64 La requérante ne saurait non plus tirer aucun argument de la longueur éventuelle d'une procédure fondée sur l'article du traité. Cette circonstance ne saurait en effet justifier une modification du système des voies de recours et des procédures établi par les articles 173, 177 et 178 du traité CE (devenu article 235 CE) et destiné à confier à la Cour le contrôle de la légalité des actes des institutions. En aucun cas, un tel argument ne permet de déclarer recevable un recours en annulation formé par une personne physique ou morale qui ne satisfait pas aux conditions posées par l'article 173, quatrième alinéa, du traité (ordonnance de la Cour du 24 avril 1996, CNPAAP/Conseil, C-87/95 P, Rec. p. I-2003, point 38)."
13.
Au terme de ces considérations, le Tribunal a constaté, au point 65 de l'ordonnance attaquée, que la requérante ne pouvait être considérée comme individuellement concernée par le règlement attaqué et que, étant donné qu'elle ne satisfaisait pas à l'une des conditions de recevabilité posées par l'article 173, quatrième alinéa, du traité, il n'était pas nécessaire d'examiner la question de savoir si elle était directement concernée par ledit règlement.
Le pourvoi
14.
Par son pourvoi, la requérante demande à ce qu'il plaise à la Cour:
- annuler l'ordonnance attaquée;
- déclarer recevable son recours au fond et renvoyer l'affaire devant le Tribunal pour qu'il statue sur celui-ci.
15.
Le Conseil a conclu à ce qu'il plaise à la Cour:
- déclarer le pourvoi manifestement irrecevable ou, à titre subsidiaire, manifestement non fondé;
- condamner la requérante aux dépens.
16.
Par ordonnance du président de la Cour du 12 septembre 2000, la Commission a été admise à intervenir au soutien des conclusions du Conseil.
17.
À l'appui de son pourvoi, la requérante invoque quatre moyens.
18.
En premier lieu, elle soutient que le Tribunal a, au point 61 de l'ordonnance attaquée, interprété de manière erronée son argument tiré de l'absence d'une protection juridictionnelle effective en cas d'irrecevabilité du recours. En effet, elle n'aurait pasfondé cet argument sur la simple absence de voies de recours internes, mais sur le fait que la déclaration d'irrecevabilité ne respecterait pas en l'espèce la condition d'effectivité qui s'attache au droit fondamental dont elle se prévaut.
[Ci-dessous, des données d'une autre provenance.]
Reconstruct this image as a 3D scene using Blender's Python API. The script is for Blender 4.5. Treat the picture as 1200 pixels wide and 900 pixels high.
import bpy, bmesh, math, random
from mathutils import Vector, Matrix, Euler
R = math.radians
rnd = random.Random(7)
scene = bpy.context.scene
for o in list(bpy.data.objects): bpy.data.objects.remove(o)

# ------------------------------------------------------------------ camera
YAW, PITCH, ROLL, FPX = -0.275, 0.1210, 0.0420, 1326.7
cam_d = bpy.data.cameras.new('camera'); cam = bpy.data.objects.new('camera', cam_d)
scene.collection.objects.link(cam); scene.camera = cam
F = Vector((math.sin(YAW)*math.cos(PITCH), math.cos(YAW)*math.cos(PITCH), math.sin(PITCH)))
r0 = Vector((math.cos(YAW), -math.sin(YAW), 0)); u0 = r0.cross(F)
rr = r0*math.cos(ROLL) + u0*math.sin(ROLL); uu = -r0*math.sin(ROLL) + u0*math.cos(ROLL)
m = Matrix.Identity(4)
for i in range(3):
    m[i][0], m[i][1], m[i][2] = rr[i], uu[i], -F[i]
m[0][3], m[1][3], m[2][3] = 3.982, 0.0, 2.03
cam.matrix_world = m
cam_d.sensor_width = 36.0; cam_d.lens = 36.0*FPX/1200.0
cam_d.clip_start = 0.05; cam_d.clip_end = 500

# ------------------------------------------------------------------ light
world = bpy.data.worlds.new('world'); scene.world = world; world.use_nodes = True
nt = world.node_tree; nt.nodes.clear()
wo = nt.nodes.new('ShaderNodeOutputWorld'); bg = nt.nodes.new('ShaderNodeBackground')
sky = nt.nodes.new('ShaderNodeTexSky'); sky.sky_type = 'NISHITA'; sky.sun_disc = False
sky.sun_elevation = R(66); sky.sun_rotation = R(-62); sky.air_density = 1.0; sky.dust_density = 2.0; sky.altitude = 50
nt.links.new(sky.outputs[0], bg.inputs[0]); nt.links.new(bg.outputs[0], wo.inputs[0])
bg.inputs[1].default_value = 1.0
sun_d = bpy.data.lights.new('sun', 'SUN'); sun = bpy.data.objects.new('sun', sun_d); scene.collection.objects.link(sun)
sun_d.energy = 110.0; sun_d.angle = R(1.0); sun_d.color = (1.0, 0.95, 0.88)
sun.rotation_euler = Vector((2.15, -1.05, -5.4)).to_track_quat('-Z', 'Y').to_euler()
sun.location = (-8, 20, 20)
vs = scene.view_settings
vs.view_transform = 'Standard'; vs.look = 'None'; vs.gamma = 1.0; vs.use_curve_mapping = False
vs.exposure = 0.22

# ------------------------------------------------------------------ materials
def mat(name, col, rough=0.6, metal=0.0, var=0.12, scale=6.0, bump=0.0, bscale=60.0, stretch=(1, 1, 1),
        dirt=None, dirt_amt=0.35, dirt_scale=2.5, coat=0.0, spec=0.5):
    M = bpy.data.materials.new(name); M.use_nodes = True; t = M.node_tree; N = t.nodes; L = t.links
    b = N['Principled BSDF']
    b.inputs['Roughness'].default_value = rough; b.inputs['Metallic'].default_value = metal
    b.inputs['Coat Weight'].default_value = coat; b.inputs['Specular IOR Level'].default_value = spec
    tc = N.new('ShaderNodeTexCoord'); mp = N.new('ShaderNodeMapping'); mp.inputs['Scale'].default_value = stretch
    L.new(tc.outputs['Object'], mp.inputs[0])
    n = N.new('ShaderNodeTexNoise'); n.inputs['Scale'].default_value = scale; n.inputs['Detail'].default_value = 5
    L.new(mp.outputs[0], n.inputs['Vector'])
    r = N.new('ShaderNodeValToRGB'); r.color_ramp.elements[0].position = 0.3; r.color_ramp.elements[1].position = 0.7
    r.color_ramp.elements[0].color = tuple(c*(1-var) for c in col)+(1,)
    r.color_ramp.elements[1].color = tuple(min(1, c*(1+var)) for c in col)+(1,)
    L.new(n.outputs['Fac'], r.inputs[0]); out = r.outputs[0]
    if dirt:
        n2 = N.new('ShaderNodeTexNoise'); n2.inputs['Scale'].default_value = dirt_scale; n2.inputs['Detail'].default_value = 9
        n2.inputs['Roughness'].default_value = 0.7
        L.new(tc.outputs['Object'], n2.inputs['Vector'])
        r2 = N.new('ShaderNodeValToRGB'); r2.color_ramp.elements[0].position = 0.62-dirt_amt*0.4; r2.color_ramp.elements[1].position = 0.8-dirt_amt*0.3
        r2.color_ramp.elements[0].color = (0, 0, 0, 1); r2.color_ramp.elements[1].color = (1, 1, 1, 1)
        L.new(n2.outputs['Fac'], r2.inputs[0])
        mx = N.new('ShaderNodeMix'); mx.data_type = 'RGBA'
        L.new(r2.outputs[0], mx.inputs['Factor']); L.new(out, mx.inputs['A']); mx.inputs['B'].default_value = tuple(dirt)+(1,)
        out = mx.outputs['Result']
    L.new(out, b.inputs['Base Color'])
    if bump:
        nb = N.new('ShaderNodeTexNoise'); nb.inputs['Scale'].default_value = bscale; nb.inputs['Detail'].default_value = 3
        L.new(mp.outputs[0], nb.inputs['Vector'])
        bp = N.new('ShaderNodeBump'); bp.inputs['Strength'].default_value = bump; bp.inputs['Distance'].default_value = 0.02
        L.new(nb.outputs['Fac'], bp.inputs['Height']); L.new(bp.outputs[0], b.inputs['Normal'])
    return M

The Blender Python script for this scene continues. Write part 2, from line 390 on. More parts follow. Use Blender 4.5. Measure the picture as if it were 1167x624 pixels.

En deuxième lieu, la requérante fait valoir que la motivation de l'ordonnance attaquée est insuffisante, car elle ne répond pas aux arguments de fait et de droit invoqués dans sa requête et dans ses observations sur l'exception d'irrecevabilité, mais se limite, au point 63 de la même ordonnance, à ne retenir que l'un d'eux, qu'elle reproduit au surplus de manière inexacte. En troisième lieu, la requérante prétend que le point 62 de ladite ordonnance est contradictoire. À cet égard, elle argue que, si le principe de coopération loyale requiert la création d'une voie de recours interne permettant, le cas échéant, un renvoi préjudiciel sur la question de la validité de l'acte communautaire, force est de constater que le respect du droit d'un particulier à une protection juridictionnelle effective est fonction des circonstances propres au système juridictionnel de chaque État membre. En quatrième lieu, la requérante fait valoir que, en n'examinant pas en l'espèce si le fait de déclarer le recours irrecevable n'aboutissait pas, compte tenu de tous les éléments de fait et de droit, à méconnaître le droit fondamental à une protection juridictionnelle effective, l'ordonnance attaquée a méconnu un droit fondamental qui fait partie intégrante de l'ordre juridique communautaire.